The drug warriors on the Georgia police force sent an armed SWAT team to a man’s house after helicopter cops discovered plants in his backyard. Of course, back yard plants immediately made him the suspect of a crime. Suspecting they would find marijuana, heavily armed cops invaded this man’s home.
To their dismay, they found okra instead.
But that didn’t stop them from seizing his property anyway. This embarrassing ordeal was chronicled in a Washington Post article.
Georgia police raided a retired Atlanta man’s garden last Wednesday after a helicopter crew with the Governor’s Task Force for Drug Suppression spotted suspicious-looking plants on the man’s property. A heavily-armed K9 unit arrived and discovered that the plants were, in fact, okra bushes.
What is not surprising about this ordeal is that the feds had something to do with it!
The helicopter crew that spotted the suspicious plants was apart of the Governor’s Task Force for Drug Suppression, which is bankrolled with federal dollars. The website states that it “is funded by the Drug Enforcement Administration (DEA) Domestic Cannabis Eradication/Suppression Program (DCE/SP). These federal funds are asset forfeiture funds and administered by the Georgia Department of Public Safety.”
This type of state and federal collusion is completely unnecessary, and it jeopardizes the independence of local police forces. In this instance, rather than actually finding violent criminals and other legitimate threats to the public safety, law enforcement resources were squandered on profiling and terrorizing an okra farmer. In the day and age of recession and tighter budgets and government insolvency, is this really the best way to spend our taxpayer dollars?
Not only that, the federal War on Drugs is unconstitutional. The Constitution delegates no authority to the federal government for regulating plants in some guy’s back yard. Doubt this? Then ask yourself why it took a constitutional amendment to enact federal alcohol prohibition.
The waste and the abuse go hand-in-hand, and are the handiwork of the federal government. The feds have never shied away from taking unconstitutional power grabs or gratuitous amounts of taxpayer money, for whatever reason. When they get together and work in unison with state and local governments, bad things can happen. It becomes virtually impossible to legally resist tyranny when this is the case. Thankfully, there is a simple way to decouple the feds from their state and local counterparts.
Non-compliance measures enacted at the state level can be enough to grind federal policy down to a screeching halt.
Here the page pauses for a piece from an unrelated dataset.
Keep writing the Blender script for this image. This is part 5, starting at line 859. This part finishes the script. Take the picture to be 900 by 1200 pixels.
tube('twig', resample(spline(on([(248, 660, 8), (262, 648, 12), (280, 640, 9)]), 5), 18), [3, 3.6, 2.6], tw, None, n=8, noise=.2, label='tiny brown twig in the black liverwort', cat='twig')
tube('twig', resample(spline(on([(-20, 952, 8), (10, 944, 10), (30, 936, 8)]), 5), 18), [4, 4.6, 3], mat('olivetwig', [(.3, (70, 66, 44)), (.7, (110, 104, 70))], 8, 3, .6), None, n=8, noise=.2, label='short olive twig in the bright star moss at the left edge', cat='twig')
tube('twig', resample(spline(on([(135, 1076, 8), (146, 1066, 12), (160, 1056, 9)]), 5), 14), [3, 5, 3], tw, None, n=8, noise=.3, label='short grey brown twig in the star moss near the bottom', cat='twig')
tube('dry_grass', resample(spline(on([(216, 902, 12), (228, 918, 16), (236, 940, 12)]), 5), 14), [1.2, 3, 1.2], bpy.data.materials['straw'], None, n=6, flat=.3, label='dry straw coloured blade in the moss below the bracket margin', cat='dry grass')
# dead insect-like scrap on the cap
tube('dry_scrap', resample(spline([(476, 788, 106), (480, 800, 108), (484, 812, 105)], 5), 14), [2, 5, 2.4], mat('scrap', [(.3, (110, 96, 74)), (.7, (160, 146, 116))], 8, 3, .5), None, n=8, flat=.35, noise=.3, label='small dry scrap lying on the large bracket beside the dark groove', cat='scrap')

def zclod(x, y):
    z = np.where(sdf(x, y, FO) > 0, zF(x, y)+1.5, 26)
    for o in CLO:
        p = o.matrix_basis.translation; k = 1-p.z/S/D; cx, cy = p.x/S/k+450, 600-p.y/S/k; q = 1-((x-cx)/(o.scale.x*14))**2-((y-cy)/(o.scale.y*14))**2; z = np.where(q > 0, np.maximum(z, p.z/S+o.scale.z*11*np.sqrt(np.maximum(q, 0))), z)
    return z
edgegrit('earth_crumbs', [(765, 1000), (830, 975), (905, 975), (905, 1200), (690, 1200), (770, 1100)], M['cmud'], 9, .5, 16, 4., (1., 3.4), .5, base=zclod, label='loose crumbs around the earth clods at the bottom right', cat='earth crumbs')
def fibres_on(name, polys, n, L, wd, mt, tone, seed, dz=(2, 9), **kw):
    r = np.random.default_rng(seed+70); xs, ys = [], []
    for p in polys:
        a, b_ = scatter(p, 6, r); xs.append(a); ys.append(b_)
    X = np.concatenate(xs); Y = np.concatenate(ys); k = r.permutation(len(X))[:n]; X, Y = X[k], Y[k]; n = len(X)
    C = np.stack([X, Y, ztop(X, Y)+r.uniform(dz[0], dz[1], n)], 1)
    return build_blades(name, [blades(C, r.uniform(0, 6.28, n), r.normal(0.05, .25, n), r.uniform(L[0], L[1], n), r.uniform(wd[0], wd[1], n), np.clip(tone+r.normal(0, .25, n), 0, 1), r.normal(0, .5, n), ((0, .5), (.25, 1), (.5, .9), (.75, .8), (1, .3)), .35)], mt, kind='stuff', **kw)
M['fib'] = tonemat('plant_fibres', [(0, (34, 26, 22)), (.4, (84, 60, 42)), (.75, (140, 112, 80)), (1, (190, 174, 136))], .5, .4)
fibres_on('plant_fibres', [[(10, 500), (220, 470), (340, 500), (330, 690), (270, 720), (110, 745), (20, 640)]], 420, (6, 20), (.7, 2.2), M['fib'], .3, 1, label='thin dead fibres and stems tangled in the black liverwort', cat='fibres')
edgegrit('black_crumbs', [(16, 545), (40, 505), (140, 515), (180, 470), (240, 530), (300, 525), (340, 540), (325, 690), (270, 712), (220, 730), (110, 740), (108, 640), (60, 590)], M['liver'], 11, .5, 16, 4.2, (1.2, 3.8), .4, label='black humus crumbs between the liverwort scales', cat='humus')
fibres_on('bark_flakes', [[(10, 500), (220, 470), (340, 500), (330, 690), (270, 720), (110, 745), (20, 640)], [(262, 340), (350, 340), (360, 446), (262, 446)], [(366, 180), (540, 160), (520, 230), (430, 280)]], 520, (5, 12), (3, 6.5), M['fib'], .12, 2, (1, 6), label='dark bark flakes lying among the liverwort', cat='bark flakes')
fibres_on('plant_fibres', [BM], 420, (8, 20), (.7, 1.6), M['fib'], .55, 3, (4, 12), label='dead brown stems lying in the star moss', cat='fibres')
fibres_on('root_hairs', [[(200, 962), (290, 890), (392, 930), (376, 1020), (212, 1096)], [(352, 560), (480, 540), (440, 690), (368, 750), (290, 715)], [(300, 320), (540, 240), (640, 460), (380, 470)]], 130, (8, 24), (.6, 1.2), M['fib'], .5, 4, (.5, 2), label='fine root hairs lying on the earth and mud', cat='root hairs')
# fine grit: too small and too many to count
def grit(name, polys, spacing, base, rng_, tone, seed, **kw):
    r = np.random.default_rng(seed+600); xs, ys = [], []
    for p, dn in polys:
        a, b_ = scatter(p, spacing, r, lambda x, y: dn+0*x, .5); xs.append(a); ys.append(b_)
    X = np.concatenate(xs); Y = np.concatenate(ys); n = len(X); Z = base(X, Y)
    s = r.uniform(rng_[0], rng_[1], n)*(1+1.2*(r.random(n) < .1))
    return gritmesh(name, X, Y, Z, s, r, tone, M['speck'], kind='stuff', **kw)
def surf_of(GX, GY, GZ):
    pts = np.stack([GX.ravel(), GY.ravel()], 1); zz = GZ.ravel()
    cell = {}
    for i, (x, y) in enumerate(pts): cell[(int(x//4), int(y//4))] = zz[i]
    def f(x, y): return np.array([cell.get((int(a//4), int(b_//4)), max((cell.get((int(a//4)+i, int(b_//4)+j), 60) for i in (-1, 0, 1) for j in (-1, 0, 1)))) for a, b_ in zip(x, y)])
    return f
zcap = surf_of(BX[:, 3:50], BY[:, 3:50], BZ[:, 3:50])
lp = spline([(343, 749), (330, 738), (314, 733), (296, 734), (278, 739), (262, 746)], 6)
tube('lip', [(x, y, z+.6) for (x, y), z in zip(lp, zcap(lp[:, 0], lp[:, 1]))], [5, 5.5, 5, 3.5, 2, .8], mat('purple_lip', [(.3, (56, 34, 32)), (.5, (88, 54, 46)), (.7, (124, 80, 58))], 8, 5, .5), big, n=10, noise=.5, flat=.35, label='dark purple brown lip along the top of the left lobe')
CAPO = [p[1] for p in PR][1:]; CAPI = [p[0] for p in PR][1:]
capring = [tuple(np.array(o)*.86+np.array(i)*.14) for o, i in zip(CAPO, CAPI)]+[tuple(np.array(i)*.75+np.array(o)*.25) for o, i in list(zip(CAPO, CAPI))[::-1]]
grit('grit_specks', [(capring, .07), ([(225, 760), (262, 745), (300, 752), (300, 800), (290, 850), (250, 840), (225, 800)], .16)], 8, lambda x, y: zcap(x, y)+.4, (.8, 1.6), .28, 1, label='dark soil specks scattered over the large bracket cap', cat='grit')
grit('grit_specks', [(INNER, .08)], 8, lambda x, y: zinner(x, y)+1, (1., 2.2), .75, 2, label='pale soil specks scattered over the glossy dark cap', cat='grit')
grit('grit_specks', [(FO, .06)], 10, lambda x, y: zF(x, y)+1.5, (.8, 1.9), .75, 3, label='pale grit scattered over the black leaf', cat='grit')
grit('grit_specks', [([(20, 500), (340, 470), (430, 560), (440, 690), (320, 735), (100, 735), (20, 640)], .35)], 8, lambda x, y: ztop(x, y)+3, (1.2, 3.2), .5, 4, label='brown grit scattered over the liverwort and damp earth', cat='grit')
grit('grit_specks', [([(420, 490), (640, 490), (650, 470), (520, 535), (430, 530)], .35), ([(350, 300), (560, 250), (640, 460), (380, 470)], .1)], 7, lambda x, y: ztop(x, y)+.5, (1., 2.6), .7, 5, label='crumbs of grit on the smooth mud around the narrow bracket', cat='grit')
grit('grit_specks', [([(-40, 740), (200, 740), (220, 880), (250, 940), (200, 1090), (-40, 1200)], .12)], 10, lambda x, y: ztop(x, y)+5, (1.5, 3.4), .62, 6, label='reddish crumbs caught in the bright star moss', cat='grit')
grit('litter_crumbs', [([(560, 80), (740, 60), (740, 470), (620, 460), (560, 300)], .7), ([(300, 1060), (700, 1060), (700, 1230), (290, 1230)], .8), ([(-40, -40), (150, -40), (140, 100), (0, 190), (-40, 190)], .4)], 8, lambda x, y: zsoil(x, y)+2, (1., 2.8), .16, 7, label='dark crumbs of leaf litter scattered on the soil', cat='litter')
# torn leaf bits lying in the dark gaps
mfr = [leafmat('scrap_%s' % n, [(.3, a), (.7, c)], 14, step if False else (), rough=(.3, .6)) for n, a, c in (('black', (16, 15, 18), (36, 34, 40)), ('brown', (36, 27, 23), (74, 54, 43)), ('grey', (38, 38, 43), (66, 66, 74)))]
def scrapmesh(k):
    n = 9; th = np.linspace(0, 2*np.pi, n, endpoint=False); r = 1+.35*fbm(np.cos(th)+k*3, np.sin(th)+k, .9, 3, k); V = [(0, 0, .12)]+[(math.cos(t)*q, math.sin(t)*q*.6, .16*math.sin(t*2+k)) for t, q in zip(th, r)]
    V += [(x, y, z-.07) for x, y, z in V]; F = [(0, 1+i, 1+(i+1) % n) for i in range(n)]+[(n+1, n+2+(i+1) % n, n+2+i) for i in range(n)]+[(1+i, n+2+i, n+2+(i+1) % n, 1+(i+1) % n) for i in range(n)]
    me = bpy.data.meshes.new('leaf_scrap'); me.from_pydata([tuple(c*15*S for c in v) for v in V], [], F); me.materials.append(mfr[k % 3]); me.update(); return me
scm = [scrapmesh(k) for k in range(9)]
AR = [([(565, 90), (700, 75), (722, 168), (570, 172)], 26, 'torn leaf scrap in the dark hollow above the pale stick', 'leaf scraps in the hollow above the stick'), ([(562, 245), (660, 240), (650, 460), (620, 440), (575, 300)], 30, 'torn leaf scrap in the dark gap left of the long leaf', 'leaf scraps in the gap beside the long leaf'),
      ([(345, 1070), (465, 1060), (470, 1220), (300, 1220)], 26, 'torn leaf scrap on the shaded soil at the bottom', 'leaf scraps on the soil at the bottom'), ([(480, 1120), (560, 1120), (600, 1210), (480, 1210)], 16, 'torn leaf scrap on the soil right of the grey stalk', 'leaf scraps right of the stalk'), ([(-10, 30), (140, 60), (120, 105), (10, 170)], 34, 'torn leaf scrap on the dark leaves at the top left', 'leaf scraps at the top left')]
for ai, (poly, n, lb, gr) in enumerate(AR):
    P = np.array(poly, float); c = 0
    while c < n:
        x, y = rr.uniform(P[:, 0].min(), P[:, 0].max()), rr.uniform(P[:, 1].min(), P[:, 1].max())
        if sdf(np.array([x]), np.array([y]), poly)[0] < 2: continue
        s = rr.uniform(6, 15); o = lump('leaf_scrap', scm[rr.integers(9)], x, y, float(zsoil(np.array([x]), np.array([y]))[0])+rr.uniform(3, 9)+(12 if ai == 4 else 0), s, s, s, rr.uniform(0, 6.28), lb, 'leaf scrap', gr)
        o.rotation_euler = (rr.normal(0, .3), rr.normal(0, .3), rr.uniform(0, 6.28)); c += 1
Our P.E.A.C.E. Act (formerly the Cannabis Freedom Act) makes it a crime for officials in your state and local governments to work to enforce federal marijuana prohibition. Because public support is bottoming out for the War on Drugs, there has never been a better time to get involved in the fight! The light at the end of the tunnel is growing brighter with every passing day, and we have a one-in-a-lifetime opportunity to make history. We can finish off some of the worst policies in American history, if we just have the courage to get involved.